When reporting and creating deliverables, researchers must be catalysts, helping clients commit to making decisions based on the research findings that will help the business succeed. Berger’s model can help with both devising actionable recommendations to get consumers engaged with a product or brand and also shaping how we communicate those recommendations to clients and stakeholders.

Sand Talk: How Indigenous Thinking Can Save the World is focused on solving big issues by injecting indigenous thinking into complex problems of modern society, such as climate change, a point made all the more poignant by the recent devastating fires in his homeland of Australia.

Yunkaporta has an unconventional writing process. He starts to produce each chapter by carving an object, such as a boomerang or bark bowl, based on his conversations with other thinkers—ranging from Aboriginal elders to academics to youth. Only after exploring a concept in this way does he translate his thinking into writing. It would have been helpful to include images of the objects he created in preparing to write.

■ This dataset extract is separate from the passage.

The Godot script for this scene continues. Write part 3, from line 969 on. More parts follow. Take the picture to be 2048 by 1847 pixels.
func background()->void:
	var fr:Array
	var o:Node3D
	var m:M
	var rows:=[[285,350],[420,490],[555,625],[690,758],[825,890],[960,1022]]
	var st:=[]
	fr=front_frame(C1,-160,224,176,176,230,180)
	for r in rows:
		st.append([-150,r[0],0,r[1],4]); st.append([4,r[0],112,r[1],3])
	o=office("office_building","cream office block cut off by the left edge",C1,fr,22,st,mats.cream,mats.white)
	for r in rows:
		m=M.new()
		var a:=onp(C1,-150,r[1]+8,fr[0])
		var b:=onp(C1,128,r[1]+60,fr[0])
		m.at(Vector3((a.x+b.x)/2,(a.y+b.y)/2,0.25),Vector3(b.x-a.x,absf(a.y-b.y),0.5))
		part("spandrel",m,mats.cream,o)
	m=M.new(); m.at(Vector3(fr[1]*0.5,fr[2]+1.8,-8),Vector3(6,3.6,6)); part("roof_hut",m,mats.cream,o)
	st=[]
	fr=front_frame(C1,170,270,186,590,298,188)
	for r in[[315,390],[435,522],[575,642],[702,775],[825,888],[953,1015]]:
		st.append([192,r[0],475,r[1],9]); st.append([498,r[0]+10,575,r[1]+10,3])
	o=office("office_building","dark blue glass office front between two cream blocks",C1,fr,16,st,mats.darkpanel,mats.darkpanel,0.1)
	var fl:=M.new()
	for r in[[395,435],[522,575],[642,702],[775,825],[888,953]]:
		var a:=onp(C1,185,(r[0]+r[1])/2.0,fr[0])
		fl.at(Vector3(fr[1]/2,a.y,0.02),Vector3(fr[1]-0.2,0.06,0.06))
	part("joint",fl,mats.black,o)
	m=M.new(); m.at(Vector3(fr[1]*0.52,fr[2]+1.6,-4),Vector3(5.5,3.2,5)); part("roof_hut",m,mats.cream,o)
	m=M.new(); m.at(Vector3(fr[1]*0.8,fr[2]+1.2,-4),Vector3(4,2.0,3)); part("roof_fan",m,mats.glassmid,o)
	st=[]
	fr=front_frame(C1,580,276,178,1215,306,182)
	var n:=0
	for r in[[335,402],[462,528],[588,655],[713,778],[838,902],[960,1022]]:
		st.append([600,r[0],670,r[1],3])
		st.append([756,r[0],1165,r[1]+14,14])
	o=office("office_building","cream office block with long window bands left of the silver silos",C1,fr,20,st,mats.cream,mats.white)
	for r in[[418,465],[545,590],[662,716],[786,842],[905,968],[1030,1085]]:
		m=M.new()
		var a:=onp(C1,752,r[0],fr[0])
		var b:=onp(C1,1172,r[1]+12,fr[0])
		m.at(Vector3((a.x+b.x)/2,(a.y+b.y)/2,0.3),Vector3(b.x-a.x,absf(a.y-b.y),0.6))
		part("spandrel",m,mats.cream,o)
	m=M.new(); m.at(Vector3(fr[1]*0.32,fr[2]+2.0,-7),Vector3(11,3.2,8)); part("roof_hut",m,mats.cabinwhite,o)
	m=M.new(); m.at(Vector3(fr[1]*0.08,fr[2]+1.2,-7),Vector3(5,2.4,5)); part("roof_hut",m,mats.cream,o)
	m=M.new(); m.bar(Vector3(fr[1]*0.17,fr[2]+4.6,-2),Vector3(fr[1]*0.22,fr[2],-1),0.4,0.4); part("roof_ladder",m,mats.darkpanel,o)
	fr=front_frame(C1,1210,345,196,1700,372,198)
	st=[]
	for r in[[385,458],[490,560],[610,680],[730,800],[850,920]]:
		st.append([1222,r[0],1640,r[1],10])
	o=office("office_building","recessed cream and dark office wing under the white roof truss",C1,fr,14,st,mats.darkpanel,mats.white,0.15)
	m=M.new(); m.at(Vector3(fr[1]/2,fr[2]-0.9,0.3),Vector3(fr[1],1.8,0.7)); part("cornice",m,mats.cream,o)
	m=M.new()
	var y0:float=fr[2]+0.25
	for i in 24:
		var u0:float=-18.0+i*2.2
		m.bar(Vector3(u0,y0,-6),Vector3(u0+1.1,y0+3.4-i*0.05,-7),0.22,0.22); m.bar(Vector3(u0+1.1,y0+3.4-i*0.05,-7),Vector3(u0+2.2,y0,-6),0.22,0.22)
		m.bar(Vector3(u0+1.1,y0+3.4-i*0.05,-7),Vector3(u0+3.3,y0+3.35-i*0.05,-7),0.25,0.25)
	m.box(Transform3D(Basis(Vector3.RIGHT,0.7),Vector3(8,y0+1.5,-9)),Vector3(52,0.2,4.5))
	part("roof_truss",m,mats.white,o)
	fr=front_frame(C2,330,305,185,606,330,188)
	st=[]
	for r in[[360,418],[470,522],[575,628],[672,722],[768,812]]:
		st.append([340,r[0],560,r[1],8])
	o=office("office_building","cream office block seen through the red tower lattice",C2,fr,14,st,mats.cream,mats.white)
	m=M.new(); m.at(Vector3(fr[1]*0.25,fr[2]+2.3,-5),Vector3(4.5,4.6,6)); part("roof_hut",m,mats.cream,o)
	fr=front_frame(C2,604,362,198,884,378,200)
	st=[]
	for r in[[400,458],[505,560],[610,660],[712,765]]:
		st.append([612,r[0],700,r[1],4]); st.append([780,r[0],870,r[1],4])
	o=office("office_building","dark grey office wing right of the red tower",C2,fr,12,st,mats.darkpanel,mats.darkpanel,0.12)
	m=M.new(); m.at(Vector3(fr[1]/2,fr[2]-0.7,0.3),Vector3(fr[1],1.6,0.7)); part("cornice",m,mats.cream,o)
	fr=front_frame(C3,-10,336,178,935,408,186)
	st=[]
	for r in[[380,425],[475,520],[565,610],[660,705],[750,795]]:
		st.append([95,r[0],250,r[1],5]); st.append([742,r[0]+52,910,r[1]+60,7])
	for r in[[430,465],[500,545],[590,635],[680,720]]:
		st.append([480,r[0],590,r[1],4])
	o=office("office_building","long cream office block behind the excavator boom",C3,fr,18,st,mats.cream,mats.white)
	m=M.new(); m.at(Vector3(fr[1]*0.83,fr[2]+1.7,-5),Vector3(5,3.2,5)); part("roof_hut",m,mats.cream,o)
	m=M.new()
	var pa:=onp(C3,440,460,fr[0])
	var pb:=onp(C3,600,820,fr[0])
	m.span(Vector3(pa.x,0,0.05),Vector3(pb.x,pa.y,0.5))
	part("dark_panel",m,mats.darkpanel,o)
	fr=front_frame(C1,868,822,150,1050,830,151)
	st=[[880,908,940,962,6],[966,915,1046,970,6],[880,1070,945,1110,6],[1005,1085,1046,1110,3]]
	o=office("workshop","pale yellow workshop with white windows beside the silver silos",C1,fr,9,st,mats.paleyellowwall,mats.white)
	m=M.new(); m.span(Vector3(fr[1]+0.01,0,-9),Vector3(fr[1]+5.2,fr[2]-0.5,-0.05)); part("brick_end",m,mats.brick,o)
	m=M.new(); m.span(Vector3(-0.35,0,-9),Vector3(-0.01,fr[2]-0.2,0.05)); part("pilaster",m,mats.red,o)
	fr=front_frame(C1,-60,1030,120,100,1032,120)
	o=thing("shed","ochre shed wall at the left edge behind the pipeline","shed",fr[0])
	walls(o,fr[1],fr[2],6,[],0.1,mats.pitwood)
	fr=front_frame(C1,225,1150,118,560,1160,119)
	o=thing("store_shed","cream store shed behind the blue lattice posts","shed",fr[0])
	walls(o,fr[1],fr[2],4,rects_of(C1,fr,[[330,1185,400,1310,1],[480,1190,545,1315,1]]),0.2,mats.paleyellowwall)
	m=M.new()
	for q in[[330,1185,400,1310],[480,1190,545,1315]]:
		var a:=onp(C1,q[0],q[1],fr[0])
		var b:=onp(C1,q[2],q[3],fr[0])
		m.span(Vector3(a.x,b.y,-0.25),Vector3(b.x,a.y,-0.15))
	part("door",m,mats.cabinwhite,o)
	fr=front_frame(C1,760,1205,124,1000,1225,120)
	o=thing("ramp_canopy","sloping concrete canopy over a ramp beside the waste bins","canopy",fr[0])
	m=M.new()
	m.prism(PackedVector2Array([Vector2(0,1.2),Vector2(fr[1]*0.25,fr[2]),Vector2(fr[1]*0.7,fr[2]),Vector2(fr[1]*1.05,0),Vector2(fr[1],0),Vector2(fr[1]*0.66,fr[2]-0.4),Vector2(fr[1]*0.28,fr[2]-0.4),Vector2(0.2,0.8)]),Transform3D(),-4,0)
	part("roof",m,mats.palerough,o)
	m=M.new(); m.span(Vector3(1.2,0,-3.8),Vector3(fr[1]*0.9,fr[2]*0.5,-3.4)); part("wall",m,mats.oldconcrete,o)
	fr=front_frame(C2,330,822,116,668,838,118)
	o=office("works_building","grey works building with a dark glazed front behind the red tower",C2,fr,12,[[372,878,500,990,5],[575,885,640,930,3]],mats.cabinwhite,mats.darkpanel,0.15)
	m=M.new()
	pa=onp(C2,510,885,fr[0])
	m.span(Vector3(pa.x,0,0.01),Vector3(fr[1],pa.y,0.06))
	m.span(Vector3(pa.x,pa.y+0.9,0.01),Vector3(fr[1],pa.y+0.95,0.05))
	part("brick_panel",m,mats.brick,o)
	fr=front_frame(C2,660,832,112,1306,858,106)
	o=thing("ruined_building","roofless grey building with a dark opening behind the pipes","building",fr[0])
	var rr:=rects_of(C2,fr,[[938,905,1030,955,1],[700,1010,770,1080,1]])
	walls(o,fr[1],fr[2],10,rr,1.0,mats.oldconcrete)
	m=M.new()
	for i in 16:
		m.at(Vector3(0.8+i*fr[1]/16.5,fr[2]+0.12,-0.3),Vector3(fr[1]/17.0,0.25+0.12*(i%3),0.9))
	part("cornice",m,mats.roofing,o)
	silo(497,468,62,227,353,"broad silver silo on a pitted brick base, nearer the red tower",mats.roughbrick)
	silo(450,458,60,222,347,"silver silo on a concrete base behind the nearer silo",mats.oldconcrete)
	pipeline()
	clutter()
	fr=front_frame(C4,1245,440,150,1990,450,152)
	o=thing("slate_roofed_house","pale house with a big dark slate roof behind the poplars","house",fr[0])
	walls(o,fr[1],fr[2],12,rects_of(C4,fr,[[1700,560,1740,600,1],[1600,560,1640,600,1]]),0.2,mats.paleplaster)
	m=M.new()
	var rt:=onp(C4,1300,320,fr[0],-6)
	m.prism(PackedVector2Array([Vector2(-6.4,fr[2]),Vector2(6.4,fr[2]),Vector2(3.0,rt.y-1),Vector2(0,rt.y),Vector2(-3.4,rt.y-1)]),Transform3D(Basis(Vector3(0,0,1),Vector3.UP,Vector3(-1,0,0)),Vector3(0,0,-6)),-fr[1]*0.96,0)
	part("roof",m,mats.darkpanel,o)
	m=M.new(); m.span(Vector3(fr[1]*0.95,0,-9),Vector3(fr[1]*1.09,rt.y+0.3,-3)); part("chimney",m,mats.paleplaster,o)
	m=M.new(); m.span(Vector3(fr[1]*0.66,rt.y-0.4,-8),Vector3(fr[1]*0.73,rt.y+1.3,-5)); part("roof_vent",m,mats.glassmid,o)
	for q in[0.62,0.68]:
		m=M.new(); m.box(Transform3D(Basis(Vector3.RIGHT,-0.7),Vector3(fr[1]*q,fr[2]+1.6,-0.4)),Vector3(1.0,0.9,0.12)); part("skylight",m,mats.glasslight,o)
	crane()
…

Living sustainably—at every level from family to community to planet—is a core message, and the interconnectedness of everything is a repeating theme. The Respect, Connect, Reflect, and Direct process toward the end of the book is Yunkaporta’s effort to provide a practical strategy for accessing indigenous knowledge and indigenous methods of being and doing. One can’t help noticing it’s also applicable to interpersonal or client engagements, which are most successful when they start with profound respect and relationship-building, and only then move on to gathering data and measuring, before finally implementing strategies for change. As Yunkaporta aptly points out, when we invert this process, things can go terribly wrong.

Readers be forewarned: this is a challenging book for anyone who is a linear, word-oriented thinker. It is dense and, at times, difficult to follow. There are no chapter numbers, no index, nor a table of contents. However, as the book progresses, and particularly when Yunkaporta brings it all together in the final chapters, especially “Lemonade for Headaches,” it is intensely satisfying and resonant.

Perhaps the best testament to Yunkaporta’s central message about indigenous thinking, with its reliance on physical objects, stories, and symbols, is that I came to rely upon his symbols as an essential road map to his arguments and ideas. Eventually, I found myself skipping to that part of each chapter, so I could get a handle on what he was trying to say. In a crazy way, the process of reading the book forced me to become a little bit of an indigenous thinker, which is very meta, and, if it was truly the author’s intent, brilliant.